LFQ: Online Learning of Per-flow Queuing Policies using Deep Reinforcement Learning

TL;DR

This paper introduces LFQ, an online deep reinforcement learning-based fair queuing mechanism that dynamically optimizes per-flow buffer sizes to improve network fairness and efficiency.

Contribution

It presents a novel AQM mechanism using deep reinforcement learning to adaptively learn optimal per-flow queue sizes in real-time.

Findings

LFQ achieves smaller queues than traditional methods.

LFQ maintains or improves throughput compared to existing schedulers.

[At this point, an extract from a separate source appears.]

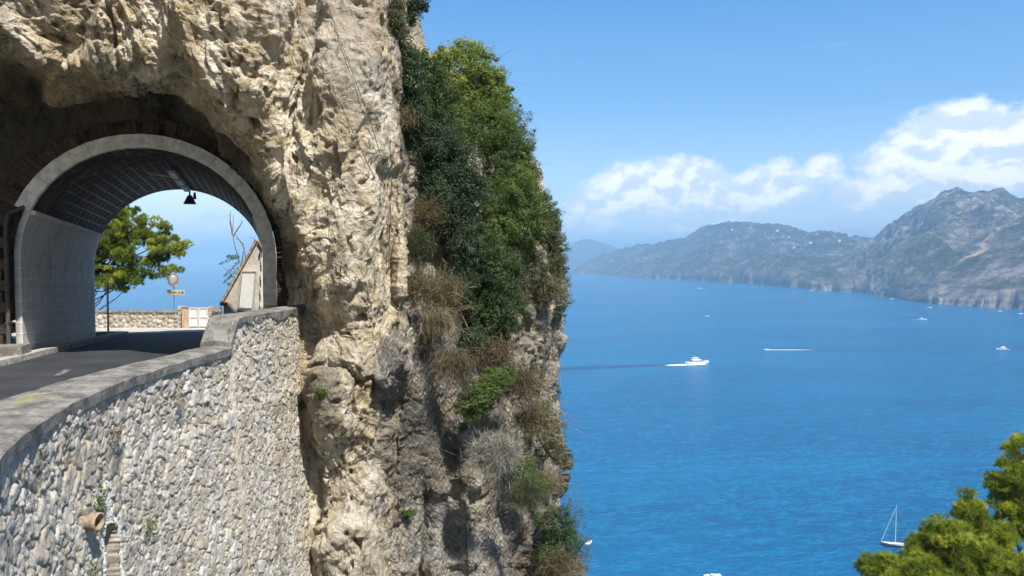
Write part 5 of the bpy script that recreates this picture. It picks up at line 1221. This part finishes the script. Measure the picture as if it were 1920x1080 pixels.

LFQ adapts to different congestion control algorithms effectively.

Abstract

The increasing number of different, incompatible congestion control algorithms has led to an increased deployment of fair queuing. Fair queuing isolates each network flow and can thus guarantee fairness for each flow even if the flows' congestion controls are not inherently fair. So far, each queue in the fair queuing system either has a fixed, static maximum size or is managed by an Active Queue Management (AQM) algorithm like CoDel. In this paper we design an AQM mechanism (Learning Fair Qdisc (LFQ)) that dynamically learns the optimal buffer size for each flow according to a specified reward function online. We show that our Deep Learning based algorithm can dynamically assign the optimal queue size to each flow depending on its congestion control, delay and bandwidth. Comparing to competing fair AQM schedulers, it provides significantly smaller queues while achieving the same or higher throughput.